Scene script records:
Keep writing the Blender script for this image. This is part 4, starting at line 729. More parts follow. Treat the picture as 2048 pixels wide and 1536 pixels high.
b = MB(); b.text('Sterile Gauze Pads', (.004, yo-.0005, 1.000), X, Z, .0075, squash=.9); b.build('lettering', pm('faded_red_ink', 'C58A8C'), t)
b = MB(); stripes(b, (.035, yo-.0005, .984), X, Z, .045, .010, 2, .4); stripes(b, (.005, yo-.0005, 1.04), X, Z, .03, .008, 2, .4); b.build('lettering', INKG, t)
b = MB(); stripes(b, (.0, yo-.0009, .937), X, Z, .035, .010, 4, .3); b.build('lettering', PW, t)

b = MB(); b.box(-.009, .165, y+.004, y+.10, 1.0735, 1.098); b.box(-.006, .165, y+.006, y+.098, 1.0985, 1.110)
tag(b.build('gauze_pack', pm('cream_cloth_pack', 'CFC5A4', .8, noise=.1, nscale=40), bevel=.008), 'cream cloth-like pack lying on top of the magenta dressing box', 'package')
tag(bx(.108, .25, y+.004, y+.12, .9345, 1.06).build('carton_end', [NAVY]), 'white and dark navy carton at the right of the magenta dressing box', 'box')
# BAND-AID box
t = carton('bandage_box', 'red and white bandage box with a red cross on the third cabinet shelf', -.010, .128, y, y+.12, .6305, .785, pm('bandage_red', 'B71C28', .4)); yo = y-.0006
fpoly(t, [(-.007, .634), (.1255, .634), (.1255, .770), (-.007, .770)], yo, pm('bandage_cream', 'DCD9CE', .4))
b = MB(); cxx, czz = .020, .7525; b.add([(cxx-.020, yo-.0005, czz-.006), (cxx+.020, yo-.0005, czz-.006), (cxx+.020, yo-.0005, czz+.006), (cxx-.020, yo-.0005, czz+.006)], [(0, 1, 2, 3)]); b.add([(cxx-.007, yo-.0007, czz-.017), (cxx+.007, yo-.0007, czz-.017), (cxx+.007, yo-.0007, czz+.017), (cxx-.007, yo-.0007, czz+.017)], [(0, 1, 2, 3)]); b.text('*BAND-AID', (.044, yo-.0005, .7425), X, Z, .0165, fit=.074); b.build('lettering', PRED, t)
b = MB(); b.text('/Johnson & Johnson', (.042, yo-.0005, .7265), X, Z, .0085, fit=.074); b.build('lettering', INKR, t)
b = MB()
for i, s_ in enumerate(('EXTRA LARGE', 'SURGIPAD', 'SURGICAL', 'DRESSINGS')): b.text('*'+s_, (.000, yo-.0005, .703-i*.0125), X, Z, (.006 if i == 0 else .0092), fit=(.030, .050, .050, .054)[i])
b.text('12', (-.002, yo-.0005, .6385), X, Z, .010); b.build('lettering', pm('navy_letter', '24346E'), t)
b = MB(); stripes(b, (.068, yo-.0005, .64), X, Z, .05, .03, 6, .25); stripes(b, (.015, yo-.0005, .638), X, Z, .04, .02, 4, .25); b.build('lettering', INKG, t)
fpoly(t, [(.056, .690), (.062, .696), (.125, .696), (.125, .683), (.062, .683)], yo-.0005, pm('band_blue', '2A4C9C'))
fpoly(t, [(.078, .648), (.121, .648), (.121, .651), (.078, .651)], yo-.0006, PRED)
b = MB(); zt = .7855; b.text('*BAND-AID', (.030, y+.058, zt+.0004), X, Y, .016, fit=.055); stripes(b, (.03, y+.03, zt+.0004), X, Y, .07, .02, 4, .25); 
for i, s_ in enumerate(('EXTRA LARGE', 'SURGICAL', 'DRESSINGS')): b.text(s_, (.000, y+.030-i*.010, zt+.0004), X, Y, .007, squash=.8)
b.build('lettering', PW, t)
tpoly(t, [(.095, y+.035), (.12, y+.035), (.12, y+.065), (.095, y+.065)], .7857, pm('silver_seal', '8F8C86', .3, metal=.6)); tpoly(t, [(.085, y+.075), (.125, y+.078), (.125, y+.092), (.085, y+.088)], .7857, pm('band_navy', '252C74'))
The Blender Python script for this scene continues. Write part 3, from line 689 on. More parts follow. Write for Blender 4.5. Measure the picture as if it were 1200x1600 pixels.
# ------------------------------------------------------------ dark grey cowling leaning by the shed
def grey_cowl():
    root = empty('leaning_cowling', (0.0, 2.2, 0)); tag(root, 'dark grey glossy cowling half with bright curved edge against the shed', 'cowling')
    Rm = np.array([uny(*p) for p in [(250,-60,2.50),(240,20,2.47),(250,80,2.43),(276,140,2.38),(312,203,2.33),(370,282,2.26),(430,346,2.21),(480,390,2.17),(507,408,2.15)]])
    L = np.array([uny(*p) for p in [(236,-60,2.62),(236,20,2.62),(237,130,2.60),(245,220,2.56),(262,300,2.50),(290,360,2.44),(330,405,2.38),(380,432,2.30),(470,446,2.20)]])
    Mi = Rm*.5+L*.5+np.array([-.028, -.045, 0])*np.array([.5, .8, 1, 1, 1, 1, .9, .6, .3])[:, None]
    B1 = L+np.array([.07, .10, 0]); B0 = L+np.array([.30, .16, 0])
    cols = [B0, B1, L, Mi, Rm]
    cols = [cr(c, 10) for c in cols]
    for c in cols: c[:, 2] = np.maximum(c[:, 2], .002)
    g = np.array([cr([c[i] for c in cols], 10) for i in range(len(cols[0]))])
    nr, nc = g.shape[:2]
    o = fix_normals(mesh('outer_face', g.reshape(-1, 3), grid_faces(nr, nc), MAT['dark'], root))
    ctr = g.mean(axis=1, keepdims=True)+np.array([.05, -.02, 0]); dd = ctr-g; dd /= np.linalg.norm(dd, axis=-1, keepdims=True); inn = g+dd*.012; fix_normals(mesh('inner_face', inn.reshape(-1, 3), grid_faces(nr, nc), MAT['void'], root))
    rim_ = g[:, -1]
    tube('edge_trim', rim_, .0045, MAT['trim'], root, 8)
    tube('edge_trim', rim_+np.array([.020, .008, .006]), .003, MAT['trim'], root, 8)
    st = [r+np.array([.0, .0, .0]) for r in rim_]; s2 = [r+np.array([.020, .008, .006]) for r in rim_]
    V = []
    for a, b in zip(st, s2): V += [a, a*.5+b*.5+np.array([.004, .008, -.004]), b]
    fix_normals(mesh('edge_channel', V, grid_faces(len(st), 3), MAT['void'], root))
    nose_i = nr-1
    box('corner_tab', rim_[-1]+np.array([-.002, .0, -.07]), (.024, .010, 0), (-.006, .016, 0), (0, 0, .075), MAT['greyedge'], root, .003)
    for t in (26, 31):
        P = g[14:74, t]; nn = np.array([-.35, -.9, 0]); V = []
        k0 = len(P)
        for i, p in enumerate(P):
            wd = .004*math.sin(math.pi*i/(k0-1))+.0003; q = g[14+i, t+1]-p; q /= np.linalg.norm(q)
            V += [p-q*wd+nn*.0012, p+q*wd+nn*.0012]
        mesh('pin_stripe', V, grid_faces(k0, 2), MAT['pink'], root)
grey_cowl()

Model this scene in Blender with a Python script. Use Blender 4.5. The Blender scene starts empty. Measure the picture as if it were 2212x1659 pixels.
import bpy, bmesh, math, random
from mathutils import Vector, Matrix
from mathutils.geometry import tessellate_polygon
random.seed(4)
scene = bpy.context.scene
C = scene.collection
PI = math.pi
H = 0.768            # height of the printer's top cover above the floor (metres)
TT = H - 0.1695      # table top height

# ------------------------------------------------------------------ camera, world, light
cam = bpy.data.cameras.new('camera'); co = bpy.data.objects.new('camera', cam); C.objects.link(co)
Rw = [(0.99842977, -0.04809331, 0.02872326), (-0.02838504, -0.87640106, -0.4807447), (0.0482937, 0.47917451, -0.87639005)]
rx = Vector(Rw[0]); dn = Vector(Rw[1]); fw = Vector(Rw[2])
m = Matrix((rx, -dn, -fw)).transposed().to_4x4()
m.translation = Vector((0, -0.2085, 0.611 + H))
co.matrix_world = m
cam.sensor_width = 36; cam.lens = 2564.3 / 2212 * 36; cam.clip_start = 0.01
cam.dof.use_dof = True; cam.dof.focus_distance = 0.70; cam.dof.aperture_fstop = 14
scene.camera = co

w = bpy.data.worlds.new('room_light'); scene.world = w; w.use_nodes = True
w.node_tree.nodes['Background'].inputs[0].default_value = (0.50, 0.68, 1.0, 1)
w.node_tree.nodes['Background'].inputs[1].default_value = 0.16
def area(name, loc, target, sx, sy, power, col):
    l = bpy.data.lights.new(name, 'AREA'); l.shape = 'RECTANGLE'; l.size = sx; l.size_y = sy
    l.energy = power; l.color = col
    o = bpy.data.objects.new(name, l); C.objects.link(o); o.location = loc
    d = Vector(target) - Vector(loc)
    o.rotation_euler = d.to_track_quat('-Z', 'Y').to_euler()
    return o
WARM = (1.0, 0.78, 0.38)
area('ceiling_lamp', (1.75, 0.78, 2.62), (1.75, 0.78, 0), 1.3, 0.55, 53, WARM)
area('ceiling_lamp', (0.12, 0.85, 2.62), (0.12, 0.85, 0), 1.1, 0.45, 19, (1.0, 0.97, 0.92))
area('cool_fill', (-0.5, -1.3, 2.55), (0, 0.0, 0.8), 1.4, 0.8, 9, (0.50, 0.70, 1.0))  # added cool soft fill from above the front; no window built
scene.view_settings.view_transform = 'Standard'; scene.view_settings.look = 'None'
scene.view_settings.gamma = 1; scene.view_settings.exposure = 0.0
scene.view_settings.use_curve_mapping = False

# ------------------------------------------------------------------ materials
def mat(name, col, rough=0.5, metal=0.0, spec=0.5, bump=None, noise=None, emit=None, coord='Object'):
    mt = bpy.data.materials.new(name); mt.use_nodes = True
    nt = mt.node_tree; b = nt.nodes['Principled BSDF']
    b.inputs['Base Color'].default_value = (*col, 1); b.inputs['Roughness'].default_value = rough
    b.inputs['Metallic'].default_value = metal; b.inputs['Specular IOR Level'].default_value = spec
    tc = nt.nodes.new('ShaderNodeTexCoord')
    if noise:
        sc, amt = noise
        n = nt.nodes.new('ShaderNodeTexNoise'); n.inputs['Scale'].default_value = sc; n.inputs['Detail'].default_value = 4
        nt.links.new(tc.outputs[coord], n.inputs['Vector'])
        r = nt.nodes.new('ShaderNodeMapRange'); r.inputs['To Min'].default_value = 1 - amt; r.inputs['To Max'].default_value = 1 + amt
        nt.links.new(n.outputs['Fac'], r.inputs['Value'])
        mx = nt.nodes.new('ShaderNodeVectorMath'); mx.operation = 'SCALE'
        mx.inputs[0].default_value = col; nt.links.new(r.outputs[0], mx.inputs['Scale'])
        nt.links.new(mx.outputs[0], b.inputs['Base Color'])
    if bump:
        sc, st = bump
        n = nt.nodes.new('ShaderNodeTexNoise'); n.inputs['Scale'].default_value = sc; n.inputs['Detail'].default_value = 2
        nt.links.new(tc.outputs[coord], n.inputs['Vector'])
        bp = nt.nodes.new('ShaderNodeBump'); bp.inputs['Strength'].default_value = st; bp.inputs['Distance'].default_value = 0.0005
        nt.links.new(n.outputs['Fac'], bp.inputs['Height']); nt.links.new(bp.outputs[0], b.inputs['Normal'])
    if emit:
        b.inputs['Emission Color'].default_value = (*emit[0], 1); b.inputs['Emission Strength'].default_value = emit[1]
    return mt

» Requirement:
Your task is to output exactly the lines from the one with "Model this scene" through the one with "scene.camera = co", counting both ends.

» Expected answer:
Model this scene in Blender with a Python script. Use Blender 4.5. The Blender scene starts empty. Measure the picture as if it were 2212x1659 pixels.
import bpy, bmesh, math, random
from mathutils import Vector, Matrix
from mathutils.geometry import tessellate_polygon
random.seed(4)
scene = bpy.context.scene
C = scene.collection
PI = math.pi
H = 0.768            # height of the printer's top cover above the floor (metres)
TT = H - 0.1695      # table top height

# ------------------------------------------------------------------ camera, world, light
cam = bpy.data.cameras.new('camera'); co = bpy.data.objects.new('camera', cam); C.objects.link(co)
Rw = [(0.99842977, -0.04809331, 0.02872326), (-0.02838504, -0.87640106, -0.4807447), (0.0482937, 0.47917451, -0.87639005)]
rx = Vector(Rw[0]); dn = Vector(Rw[1]); fw = Vector(Rw[2])
m = Matrix((rx, -dn, -fw)).transposed().to_4x4()
m.translation = Vector((0, -0.2085, 0.611 + H))
co.matrix_world = m
cam.sensor_width = 36; cam.lens = 2564.3 / 2212 * 36; cam.clip_start = 0.01
cam.dof.use_dof = True; cam.dof.focus_distance = 0.70; cam.dof.aperture_fstop = 14
scene.camera = co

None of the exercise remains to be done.